+++ Provided records
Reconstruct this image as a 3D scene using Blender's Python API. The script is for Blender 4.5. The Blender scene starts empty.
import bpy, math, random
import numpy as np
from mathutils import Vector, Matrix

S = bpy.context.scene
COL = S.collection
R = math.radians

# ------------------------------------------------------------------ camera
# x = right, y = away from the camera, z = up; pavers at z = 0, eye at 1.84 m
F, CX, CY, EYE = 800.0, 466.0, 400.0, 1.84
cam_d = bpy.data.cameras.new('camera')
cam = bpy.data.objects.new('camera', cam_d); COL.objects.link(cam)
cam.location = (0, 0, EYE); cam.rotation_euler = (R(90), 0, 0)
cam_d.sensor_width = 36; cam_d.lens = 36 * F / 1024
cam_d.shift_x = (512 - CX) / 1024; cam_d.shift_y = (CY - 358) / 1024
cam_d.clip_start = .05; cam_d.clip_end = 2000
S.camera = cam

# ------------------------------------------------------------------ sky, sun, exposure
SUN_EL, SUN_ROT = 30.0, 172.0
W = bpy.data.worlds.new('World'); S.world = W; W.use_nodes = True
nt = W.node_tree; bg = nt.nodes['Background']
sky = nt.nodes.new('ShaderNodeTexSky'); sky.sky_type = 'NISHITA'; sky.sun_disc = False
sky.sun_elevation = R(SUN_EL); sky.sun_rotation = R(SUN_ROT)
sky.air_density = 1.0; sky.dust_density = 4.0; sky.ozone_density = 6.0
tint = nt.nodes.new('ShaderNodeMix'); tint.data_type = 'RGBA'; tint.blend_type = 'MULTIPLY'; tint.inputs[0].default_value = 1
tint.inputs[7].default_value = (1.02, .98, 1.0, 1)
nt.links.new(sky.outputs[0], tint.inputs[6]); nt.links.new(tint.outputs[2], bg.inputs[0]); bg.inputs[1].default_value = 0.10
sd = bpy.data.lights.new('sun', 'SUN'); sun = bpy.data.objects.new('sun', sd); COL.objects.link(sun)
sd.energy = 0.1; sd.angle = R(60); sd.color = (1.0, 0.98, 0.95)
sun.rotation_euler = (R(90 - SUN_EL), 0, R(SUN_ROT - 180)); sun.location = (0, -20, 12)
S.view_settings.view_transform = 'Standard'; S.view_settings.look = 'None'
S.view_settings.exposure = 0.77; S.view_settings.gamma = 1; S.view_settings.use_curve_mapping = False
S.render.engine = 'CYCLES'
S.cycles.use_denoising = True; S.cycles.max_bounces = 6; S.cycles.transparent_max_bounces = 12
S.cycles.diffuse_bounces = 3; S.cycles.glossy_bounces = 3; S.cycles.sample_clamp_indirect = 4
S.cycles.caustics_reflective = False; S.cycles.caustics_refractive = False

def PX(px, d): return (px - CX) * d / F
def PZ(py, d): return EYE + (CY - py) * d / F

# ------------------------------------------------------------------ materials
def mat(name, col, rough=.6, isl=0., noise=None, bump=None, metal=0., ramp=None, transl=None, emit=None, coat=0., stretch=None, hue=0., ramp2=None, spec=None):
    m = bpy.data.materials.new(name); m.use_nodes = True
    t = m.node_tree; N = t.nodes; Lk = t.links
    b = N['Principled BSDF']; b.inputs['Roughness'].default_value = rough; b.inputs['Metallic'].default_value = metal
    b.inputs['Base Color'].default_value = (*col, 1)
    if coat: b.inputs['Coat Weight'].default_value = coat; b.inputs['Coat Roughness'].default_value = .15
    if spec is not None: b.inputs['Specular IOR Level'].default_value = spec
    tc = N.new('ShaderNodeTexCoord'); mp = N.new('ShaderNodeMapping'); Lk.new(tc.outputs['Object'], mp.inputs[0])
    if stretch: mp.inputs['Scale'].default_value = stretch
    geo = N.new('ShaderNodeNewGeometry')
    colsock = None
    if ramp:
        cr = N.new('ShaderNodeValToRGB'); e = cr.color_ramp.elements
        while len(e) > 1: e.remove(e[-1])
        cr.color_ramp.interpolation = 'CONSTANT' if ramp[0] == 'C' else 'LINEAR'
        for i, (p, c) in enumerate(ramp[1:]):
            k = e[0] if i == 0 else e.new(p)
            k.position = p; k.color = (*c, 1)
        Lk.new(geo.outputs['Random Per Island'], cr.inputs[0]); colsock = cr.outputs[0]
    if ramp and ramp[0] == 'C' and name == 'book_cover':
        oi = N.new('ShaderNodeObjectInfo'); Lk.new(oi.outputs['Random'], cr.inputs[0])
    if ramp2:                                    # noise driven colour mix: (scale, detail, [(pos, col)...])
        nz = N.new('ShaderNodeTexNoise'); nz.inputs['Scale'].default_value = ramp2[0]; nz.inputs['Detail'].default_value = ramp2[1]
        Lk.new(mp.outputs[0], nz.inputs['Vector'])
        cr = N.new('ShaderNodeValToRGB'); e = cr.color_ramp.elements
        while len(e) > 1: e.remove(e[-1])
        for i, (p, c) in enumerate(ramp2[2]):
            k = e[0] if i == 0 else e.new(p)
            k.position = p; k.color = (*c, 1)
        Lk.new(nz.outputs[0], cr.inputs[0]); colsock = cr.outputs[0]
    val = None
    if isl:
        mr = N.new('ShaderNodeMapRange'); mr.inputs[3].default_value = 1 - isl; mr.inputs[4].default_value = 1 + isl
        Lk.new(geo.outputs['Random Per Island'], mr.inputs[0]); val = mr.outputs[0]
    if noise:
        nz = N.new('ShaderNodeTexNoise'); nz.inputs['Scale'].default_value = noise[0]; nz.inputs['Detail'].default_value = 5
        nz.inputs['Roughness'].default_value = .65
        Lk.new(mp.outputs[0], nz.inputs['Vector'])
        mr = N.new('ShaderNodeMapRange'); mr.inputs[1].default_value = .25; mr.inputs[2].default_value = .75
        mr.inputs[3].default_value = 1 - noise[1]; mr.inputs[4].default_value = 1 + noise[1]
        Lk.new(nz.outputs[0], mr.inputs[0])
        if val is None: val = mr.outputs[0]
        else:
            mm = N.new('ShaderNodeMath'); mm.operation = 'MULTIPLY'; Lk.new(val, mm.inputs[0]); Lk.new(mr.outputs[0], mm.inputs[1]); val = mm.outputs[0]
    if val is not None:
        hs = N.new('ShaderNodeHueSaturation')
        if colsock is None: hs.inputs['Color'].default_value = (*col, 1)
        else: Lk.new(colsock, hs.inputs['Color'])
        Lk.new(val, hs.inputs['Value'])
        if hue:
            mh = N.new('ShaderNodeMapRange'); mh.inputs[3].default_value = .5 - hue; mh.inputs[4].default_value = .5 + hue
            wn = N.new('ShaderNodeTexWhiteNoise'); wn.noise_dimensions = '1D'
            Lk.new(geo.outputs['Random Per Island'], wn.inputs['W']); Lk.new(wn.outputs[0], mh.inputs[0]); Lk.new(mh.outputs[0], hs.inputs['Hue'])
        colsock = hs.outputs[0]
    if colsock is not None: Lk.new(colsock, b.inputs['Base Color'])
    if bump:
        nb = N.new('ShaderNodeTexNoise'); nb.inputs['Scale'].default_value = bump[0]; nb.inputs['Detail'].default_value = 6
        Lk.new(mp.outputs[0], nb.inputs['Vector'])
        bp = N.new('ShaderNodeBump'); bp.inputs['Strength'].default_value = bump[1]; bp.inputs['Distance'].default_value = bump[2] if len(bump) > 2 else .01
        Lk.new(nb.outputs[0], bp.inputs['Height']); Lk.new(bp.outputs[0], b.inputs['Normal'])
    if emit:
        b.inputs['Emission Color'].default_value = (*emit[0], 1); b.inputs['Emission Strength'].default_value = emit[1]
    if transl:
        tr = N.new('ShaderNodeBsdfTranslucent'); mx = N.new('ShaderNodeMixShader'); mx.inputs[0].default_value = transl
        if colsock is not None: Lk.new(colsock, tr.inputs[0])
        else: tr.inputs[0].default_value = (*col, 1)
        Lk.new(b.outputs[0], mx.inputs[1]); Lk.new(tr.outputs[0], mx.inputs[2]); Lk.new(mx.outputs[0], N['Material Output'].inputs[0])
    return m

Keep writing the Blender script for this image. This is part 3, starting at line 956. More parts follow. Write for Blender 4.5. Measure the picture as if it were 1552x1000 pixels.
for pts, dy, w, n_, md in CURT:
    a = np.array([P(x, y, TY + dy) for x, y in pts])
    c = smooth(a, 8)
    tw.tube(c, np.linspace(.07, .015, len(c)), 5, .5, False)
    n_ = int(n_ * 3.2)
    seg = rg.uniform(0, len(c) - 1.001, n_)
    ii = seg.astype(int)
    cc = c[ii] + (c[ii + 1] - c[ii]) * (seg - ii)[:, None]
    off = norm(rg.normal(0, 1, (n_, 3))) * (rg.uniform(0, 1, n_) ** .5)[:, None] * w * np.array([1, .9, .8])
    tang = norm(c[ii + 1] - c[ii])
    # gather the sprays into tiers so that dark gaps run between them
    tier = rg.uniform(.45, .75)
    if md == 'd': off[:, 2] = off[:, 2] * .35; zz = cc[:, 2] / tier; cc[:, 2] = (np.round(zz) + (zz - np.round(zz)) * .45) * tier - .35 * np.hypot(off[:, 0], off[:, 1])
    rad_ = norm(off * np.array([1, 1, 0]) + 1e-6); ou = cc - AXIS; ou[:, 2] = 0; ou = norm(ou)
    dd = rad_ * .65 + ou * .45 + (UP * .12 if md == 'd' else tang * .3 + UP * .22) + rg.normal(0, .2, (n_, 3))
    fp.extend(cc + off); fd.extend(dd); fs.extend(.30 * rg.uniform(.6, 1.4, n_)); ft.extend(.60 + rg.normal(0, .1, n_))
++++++
Give again, word for word, the lines of the listing, starting at its first line and ending with the line containing "S.camera = cam".

Reconstruct this image as a 3D scene using Blender's Python API. The script is for Blender 4.5. The Blender scene starts empty.
import bpy, math, random
import numpy as np
from mathutils import Vector, Matrix

S = bpy.context.scene
COL = S.collection
R = math.radians

# ------------------------------------------------------------------ camera
# x = right, y = away from the camera, z = up; pavers at z = 0, eye at 1.84 m
F, CX, CY, EYE = 800.0, 466.0, 400.0, 1.84
cam_d = bpy.data.cameras.new('camera')
cam = bpy.data.objects.new('camera', cam_d); COL.objects.link(cam)
cam.location = (0, 0, EYE); cam.rotation_euler = (R(90), 0, 0)
cam_d.sensor_width = 36; cam_d.lens = 36 * F / 1024
cam_d.shift_x = (512 - CX) / 1024; cam_d.shift_y = (CY - 358) / 1024
cam_d.clip_start = .05; cam_d.clip_end = 2000
S.camera = cam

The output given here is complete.